Basham on Lollapalooza

(Flaming Lips frontman Wayne Coyne—inside his infamous plastic Bubble—gets a hand back to the stage at Lollapalooza 2006. Photo by Dinah Kotthoff.)
It’s still morning as my plane approaches Midway International. Looking out the window, I see a train snaking its way through a checkerboard of fields growing unidentifiable crops. Thirty minutes later, I’m on the Orange Line to Grant Park, looking out the window at a city I’ve mostly learned about through songs and books and films. Having rarely ridden a train, I can’t help but romanticize my short trip and I begin to hear the voice of the late, great songwriter Steve Goodman, a Chicago son who died much too early:
“Riding on the City of New Orleans, Illinois Central Monday morning rail…rolling ‘long past houses, farms and fields…Good morning, America, how are you?”
Sentiment aside, I make it to Lollapalooza 2006—yet another incarnation of Perry Farrell’s dream which began fifteen years ago. Eager to see if it, too, can earn a place in Chicago lore, I step through the gate.
DAY ONE
When first walking across the softball fields I hear the opening day fanfare blasting through the P.A. system right before a mass of humanity comes running onto the grounds. Ironically, Sound Team kicks off this end of the fest with “The Fastest Man Alive”. Much of the crowd, who had been heading toward the main stage where The Subways would be performing in 45 minutes, suddenly stop to check out the Austin band whose recent CD Movie Monster is attracting a lot of attention. Their power pop is fun, exuberant and sometimes very clever.
I learn firsthand just how big the new Lollapalooza is when I walk to the north end to catch deadboy & the Elephantmen. It’s a pleasant 80 degrees, and I’m surrounded by a crowd of shiny, happy faces of fans getting their first buzz of the day on $5 beer. Unfortunately I get my first taste of “sound bleed” when Midlake’s performance nearby is irritatingly mixed with deadboy’s—it’s a problem that continues throughout the festival. Still, the band plays loudly enough that you can hear the raw, bare-bones drama-rock vocals of singer/guitarist Dax Riggs.
I make the long trek back south and hear The Subways’ frontman Billy Lunn bellow out to the audience, “You look f—ing beautiful to me!” Soon he’s running through the crowd while bassist Charlotte Cooper whirls and leaps about on stage in her white short-shorts and cowboy boots. The set is terrifically buoyant, as Lunn and Cooper blast out pop like a fire hose as in “I Want to Hear What You Have Got to Say”.
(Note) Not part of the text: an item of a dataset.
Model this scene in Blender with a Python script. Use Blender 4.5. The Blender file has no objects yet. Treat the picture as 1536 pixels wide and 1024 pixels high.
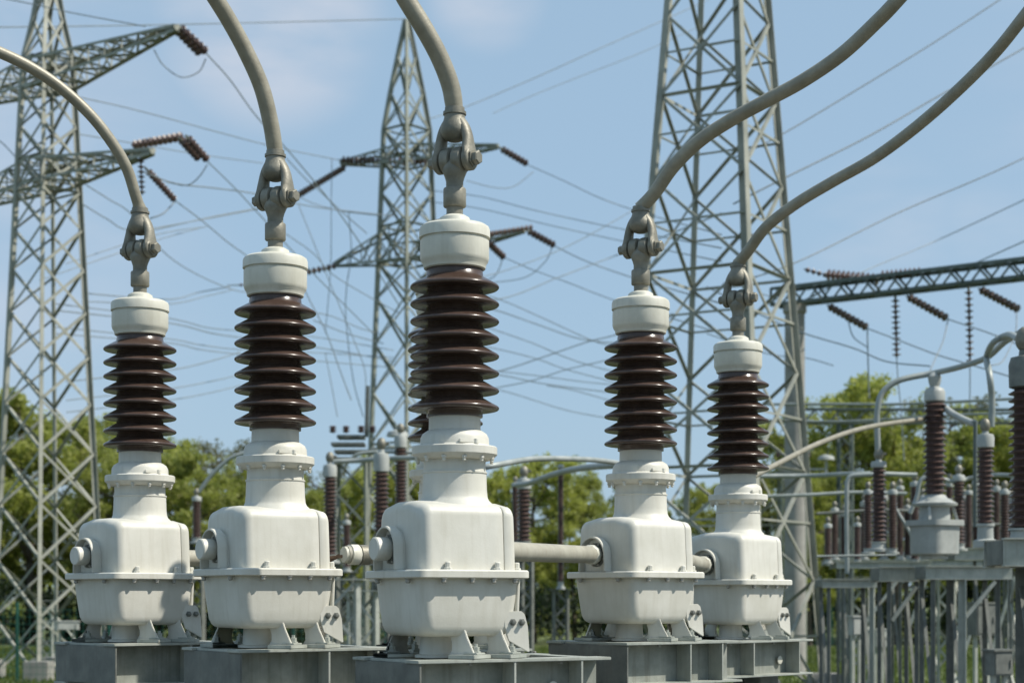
import bpy, bmesh, math, random
import numpy as np
from mathutils import Vector, Matrix

R = math.radians
rnd = random.Random(7)
S = bpy.context.scene
col = S.collection

# ------------------------------------------------------------------ camera, world, sun, exposure
FPX = 2600.0; CX = 768.0; HY = 897.0; EYE = 2.3
cd = bpy.data.cameras.new('camera'); cam = bpy.data.objects.new('camera', cd); col.objects.link(cam)
cam.location = (0, 0, EYE); cam.rotation_euler = (R(90), 0, 0)
cd.sensor_width = 36; cd.lens = FPX/1536*36; cd.shift_y = (HY-512)/1536
cd.clip_start = 0.1; cd.clip_end = 3000
cd.dof.use_dof = True; cd.dof.focus_distance = 11.0; cd.dof.aperture_fstop = 2.3
S.camera = cam

SUN_AZ, SUN_EL = R(79), R(51)      # azimuth from the viewer towards the right, elevation
SUN_DIR = Vector((math.sin(SUN_AZ)*math.cos(SUN_EL), -math.cos(SUN_AZ)*math.cos(SUN_EL), math.sin(SUN_EL)))
W = bpy.data.worlds.new('World'); S.world = W; W.use_nodes = True
nt = W.node_tree; nt.nodes.clear()
wo = nt.nodes.new('ShaderNodeOutputWorld'); bg = nt.nodes.new('ShaderNodeBackground')
sky = nt.nodes.new('ShaderNodeTexSky'); sky.sky_type = 'NISHITA'; sky.sun_disc = False
sky.sun_elevation = math.asin(SUN_DIR.z); sky.sun_rotation = math.atan2(SUN_DIR.x, SUN_DIR.y)
sky.air_density = 1.0; sky.dust_density = 1.3; sky.ozone_density = 1.6
bg.inputs['Strength'].default_value = 0.15
# thin procedural clouds in the sky direction
tc = nt.nodes.new('ShaderNodeTexCoord')
mp = nt.nodes.new('ShaderNodeMapping'); mp.inputs['Scale'].default_value = (1.0, 1.0, 3.0); mp.inputs['Location'].default_value = (0.3, 0.0, 0.0)
ns = nt.nodes.new('ShaderNodeTexNoise'); ns.inputs['Scale'].default_value = 9.0; ns.inputs['Detail'].default_value = 7; ns.inputs['Roughness'].default_value = 0.52
rp = nt.nodes.new('ShaderNodeValToRGB'); rp.color_ramp.elements[0].position = 0.30; rp.color_ramp.elements[1].position = 0.62
rp.color_ramp.elements[1].color = (0.6, 0.6, 0.6, 1)
mx = nt.nodes.new('ShaderNodeMixRGB'); mx.inputs[2].default_value = (4.9, 4.75, 5.0, 1)
nt.links.new(tc.outputs['Generated'], mp.inputs[0]); nt.links.new(mp.outputs[0], ns.inputs['Vector'])
def cloud_zone(px, py, inner, outer, amt):      # a patch of sky, as a direction from the ground
    d = Vector(((px-CX)/FPX, 1, (HY-py)/FPX)).normalized()
    v = nt.nodes.new('ShaderNodeVectorMath'); v.operation = 'DOT_PRODUCT'; v.inputs[1].default_value = d
    m_ = nt.nodes.new('ShaderNodeMapRange'); m_.interpolation_type = 'SMOOTHSTEP'
    m_.inputs['From Min'].default_value = math.cos(R(outer)); m_.inputs['From Max'].default_value = math.cos(R(inner)); m_.inputs['To Max'].default_value = amt*0.85
    nt.links.new(tc.outputs['Generated'], v.inputs[0]); nt.links.new(v.outputs['Value'], m_.inputs['Value']); return m_.outputs[0]
acc = None
for z_ in ((400, 20, 0.5, 4.2, 1.0), (40, -20, 0.5, 3.5, 0.6), (730, -15, 0.3, 2.2, 0.7), (1330, 355, 0.4, 3.0, 0.4), (1480, 345, 0.3, 2.0, 0.35), (-900, 200, 5, 25, 0.8), (2600, 100, 5, 22, 0.8)):
    o_ = cloud_zone(*z_)
    if acc is None: acc = o_
    else:
        a_ = nt.nodes.new('ShaderNodeMath'); a_.operation = 'MAXIMUM'; nt.links.new(acc, a_.inputs[0]); nt.links.new(o_, a_.inputs[1]); acc = a_.outputs[0]
mu = nt.nodes.new('ShaderNodeMath'); mu.operation = 'MULTIPLY'
nt.links.new(ns.outputs['Fac'], rp.inputs[0]); nt.links.new(rp.outputs[0], mu.inputs[0]); nt.links.new(acc, mu.inputs[1]); nt.links.new(mu.outputs[0], mx.inputs[0])
veil = nt.nodes.new('ShaderNodeMixRGB'); veil.inputs[0].default_value = 0.80; veil.inputs[2].default_value = (2.22, 3.22, 4.22, 1)   # thin even high haze
nt.links.new(sky.outputs[0], veil.inputs[1]); nt.links.new(veil.outputs[0], mx.inputs[1]); nt.links.new(mx.outputs[0], bg.inputs[0]); nt.links.new(bg.outputs[0], wo.inputs[0])

sl = bpy.data.lights.new('sun', 'SUN'); sl.energy = 5.0; sl.angle = R(0.5); sl.color = (1.0, 0.95, 0.86)
so = bpy.data.objects.new('sun', sl); col.objects.link(so); so.location = (20, -15, 40)
so.rotation_euler = SUN_DIR.to_track_quat('Z', 'Y').to_euler()
S.view_settings.view_transform = 'Standard'; S.view_settings.look = 'None'
S.view_settings.exposure = 0.13; S.view_settings.gamma = 1.0
S.cycles.use_denoising = True; S.cycles.max_bounces = 6

# ------------------------------------------------------------------ materials
def mat(name, c1, c2=None, rough=0.5, metal=0.0, scale=6.0, bump=0.0, bscale=60.0, streak=0.0, streakc=None, coat=0.0, detail=6, pos=(0.35, 0.7), trans=None):
    m = bpy.data.materials.new(name); m.use_nodes = True; t = m.node_tree; b = t.nodes['Principled BSDF']
    b.inputs['Roughness'].default_value = rough; b.inputs['Metallic'].default_value = metal
    b.inputs['Coat Weight'].default_value = coat; b.inputs['Coat Roughness'].default_value = 0.08
    c2 = c2 or c1
    tcn = t.nodes.new('ShaderNodeTexCoord'); oi = t.nodes.new('ShaderNodeObjectInfo'); vs_ = t.nodes.new('ShaderNodeVectorMath'); vs_.operation = 'MULTIPLY_ADD'
    vs_.inputs[1].default_value = (1, 1, 1); cmb = t.nodes.new('ShaderNodeMath'); cmb.operation = 'MULTIPLY'; cmb.inputs[1].default_value = 37.0     # every piece gets its own patch of the wear pattern
    t.links.new(oi.outputs['Random'], cmb.inputs[0]); t.links.new(tcn.outputs['Object'], vs_.inputs[0]); t.links.new(cmb.outputs[0], vs_.inputs[2])
    class co: outputs = {'Object': vs_.outputs[0]}
    n = t.nodes.new('ShaderNodeTexNoise'); n.inputs['Scale'].default_value = scale; n.inputs['Detail'].default_value = detail; n.inputs['Roughness'].default_value = 0.6
    t.links.new(co.outputs['Object'], n.inputs['Vector'])
    r = t.nodes.new('ShaderNodeValToRGB'); r.color_ramp.elements[0].position = pos[0]; r.color_ramp.elements[1].position = pos[1]
    r.color_ramp.elements[0].color = (*c1, 1); r.color_ramp.elements[1].color = (*c2, 1)
    t.links.new(n.outputs['Fac'], r.inputs[0]); out = r.outputs[0]
    if streak:
        mpn = t.nodes.new('ShaderNodeMapping'); mpn.inputs['Scale'].default_value = (14, 14, 0.9)
        n2 = t.nodes.new('ShaderNodeTexNoise'); n2.inputs['Scale'].default_value = 2.0; n2.inputs['Detail'].default_value = 5
        r2 = t.nodes.new('ShaderNodeValToRGB'); r2.color_ramp.elements[0].position = 0.5; r2.color_ramp.elements[1].position = 0.8
        r2.color_ramp.elements[1].color = (streak,)*3 + (1,)
        m2 = t.nodes.new('ShaderNodeMixRGB'); m2.inputs[2].default_value = (*(streakc or (0.3, 0.28, 0.22)), 1)
        t.links.new(co.outputs['Object'], mpn.inputs[0]); t.links.new(mpn.outputs[0], n2.inputs['Vector'])
        t.links.new(n2.outputs['Fac'], r2.inputs[0]); t.links.new(r2.outputs[0], m2.inputs[0]); t.links.new(out, m2.inputs[1]); out = m2.outputs[0]
    t.links.new(out, b.inputs['Base Color'])
    rr = t.nodes.new('ShaderNodeMapRange'); rr.inputs['To Min'].default_value = max(0.02, rough-0.07); rr.inputs['To Max'].default_value = min(1, rough+0.1)
    t.links.new(n.outputs['Fac'], rr.inputs['Value']); t.links.new(rr.outputs[0], b.inputs['Roughness'])
    if bump:
        n3 = t.nodes.new('ShaderNodeTexNoise'); n3.inputs['Scale'].default_value = bscale; n3.inputs['Detail'].default_value = 4
        bp = t.nodes.new('ShaderNodeBump'); bp.inputs['Strength'].default_value = bump; bp.inputs['Distance'].default_value = 0.01
        t.links.new(co.outputs['Object'], n3.inputs['Vector']); t.links.new(n3.outputs['Fac'], bp.inputs['Height']); t.links.new(bp.outputs[0], b.inputs['Normal'])
    if trans:
        tr = t.nodes.new('ShaderNodeBsdfTranslucent'); tr.inputs[0].default_value = (*trans, 1)
        ms = t.nodes.new('ShaderNodeMixShader'); ms.inputs[0].default_value = 0.5
        t.links.new(b.outputs[0], ms.inputs[1]); t.links.new(tr.outputs[0], ms.inputs[2])
        t.links.new(ms.outputs[0], t.nodes['Material Output'].inputs['Surface'])
    return m

PAINT = mat('white_paint', (0.54, 0.525, 0.455), (0.640, 0.625, 0.560), rough=0.5, scale=3.5, bump=0.06, bscale=90, streak=0.34, streakc=(0.40, 0.37, 0.29))
CAPP = mat('cap_paint', (0.53, 0.515, 0.43), (0.64, 0.625, 0.54), rough=0.45, scale=5, bump=0.05, bscale=90, streak=0.3, streakc=(0.38, 0.35, 0.27))
BROWN = mat('brown_porcelain', (0.046, 0.028, 0.021), (0.080, 0.052, 0.040), rough=0.22, scale=7, coat=0.0, streak=0.25, streakc=(0.13, 0.09, 0.07))
BROWNF = mat('far_porcelain', (0.065, 0.040, 0.034), (0.12, 0.075, 0.063), rough=0.35, scale=9, coat=0.3)
CAST = mat('cast_aluminium', (0.165, 0.155, 0.12), (0.27, 0.255, 0.205), rough=0.5, metal=0.3, scale=12, bump=0.16, bscale=70)
HOSE = mat('weathered_conductor', (0.235, 0.215, 0.16), (0.33, 0.305, 0.235), rough=0.45, metal=0.15, scale=9, bump=0.12, bscale=60)
PIPE = mat('pipe_sleeve', (0.28, 0.265, 0.215), (0.39, 0.375, 0.305), rough=0.6, scale=5, bump=0.1, streak=0.3, streakc=(0.25, 0.2, 0.13))
STEEL = mat('galvanised_steel', (0.30, 0.32, 0.28), (0.44, 0.45, 0.40), rough=0.55, metal=0.2, scale=5, bump=0.08, streak=0.45, streakc=(0.20, 0.19, 0.15))
DSTEEL = mat('dull_steel', (0.12, 0.127, 0.115), (0.21, 0.217, 0.19), rough=0.6, metal=0.2, scale=6, bump=0.1, streak=0.4, streakc=(0.12, 0.11, 0.09))
MSTEEL = mat('shaded_weathered_steel', (0.20, 0.215, 0.185), (0.33, 0.34, 0.30), rough=0.6, metal=0.15, scale=6, bump=0.12, bscale=40, streak=0.6, streakc=(0.13, 0.12, 0.09))  # weathered beam steel for the webs, base tone darkened for shade under the flange
BOLT = mat('bolt_steel', (0.26, 0.25, 0.22), (0.4, 0.39, 0.35), rough=0.45, metal=0.4, scale=30)
LATL = mat('tower_steel_light', (0.235, 0.24, 0.20), (0.36, 0.36, 0.305), rough=0.6, metal=0.1, scale=1.5)
LATD = mat('tower_steel_green', (0.18, 0.195, 0.16), (0.28, 0.29, 0.24), rough=0.6, metal=0.1, scale=1.5)
LATG = mat('gantry_steel', (0.085, 0.11, 0.10), (0.15, 0.175, 0.155), rough=0.6, metal=0.1, scale=1.5)
CONC = mat('concrete', (0.24, 0.23, 0.21), (0.34, 0.33, 0.30), rough=0.85, scale=2.5, bump=0.3, bscale=20, streak=0.4, streakc=(0.17, 0.16, 0.14))
WIRE = mat('wire', (0.17, 0.20, 0.22), (0.24, 0.27, 0.29), rough=0.6, metal=0.2, scale=2)
DARK = mat('dark_gap', (0.03, 0.03, 0.03), rough=0.8)
GREENP = mat('green_fence_paint', (0.02, 0.10, 0.07), (0.03, 0.14, 0.10), rough=0.5, scale=3)
GREYW = mat('far_grey_paint', (0.30, 0.315, 0.295), (0.42, 0.43, 0.40), rough=0.5, scale=4, streak=0.3)
LEAF1 = mat('leaf_fresh', (0.29, 0.32, 0.065), (0.42, 0.44, 0.11), rough=0.6, scale=0.5, trans=(0.34, 0.38, 0.07))
LEAF2 = mat('leaf_olive', (0.235, 0.26, 0.055), (0.36, 0.38, 0.095), rough=0.6, scale=0.5, trans=(0.28, 0.32, 0.06))
LEAF3 = mat('leaf_grey', (0.18, 0.19, 0.11), (0.27, 0.27, 0.17), rough=0.7, scale=0.5, trans=(0.14, 0.15, 0.07))
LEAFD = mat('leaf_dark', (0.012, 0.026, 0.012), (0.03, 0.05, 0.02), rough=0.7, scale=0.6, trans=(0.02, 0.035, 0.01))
BARK = mat('bark', (0.07, 0.055, 0.04), (0.13, 0.11, 0.085), rough=0.9, scale=4, bump=0.5, bscale=12)
GRASS = mat('grass_ground', (0.07, 0.095, 0.022), (0.13, 0.155, 0.045), rough=0.9, scale=0.6, bump=0.6, bscale=9, detail=10)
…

Alone with his guitar, Sam Beam begins his set as Iron & Wine with the beautiful “Eyes Wide Open”. But hip hop rapper Lady Sovereign and her band, normally quite entertaining on their own, are easily overheard from a nearby stage. While theses bleeds could be an interesting blend, like something from a Captain Beefheart album, this isn’t one of those times. Beam’s band kicks up the volume with “Woman King”. Its primal beats and visual lyrics somehow harmonize with the sun’s descent and a rising moon. This metaphorical happenstance seems to revitalize Beam as his guitar playing becomes more intense and he introduces some new, blues-tinged numbers. Perhaps, after years of self-recording at home, Beam has learned a little from Calexico, with whom he collaborated on In the Reins. Maybe he could pair up with Lady Sovereign—but next time in the studio.
The overused moniker “supergroup” has once again been dragged out—this time to describe The Raconteurs, a union of The White Stripes’ Jack White, power pop pal Brendan Benson and The Greenhornes’ rhythm section. But what’s truly super is the band’s performance, the highlight of Lollapalooza. At the risk of gushing, these guys have blended 60’s British pop with everything from Zeppelin to The Clash and created an original, but still familiar, sound that rocks Lolla to its core. It doesn’t hurt that they can play, but there’s a chemistry here that wasn’t revealed on their good-but-not-great debut album Broken Boy Soldier. In addition to their own material, the quartet thrills fans with a dead on rendering of Nancy Sinatra’s “Bang, Bang” and then out-Gnarls Gnarls Barkley a day early with a kick-ass blast of “Crazy”. We can only hope that a live CD or DVD is in the works.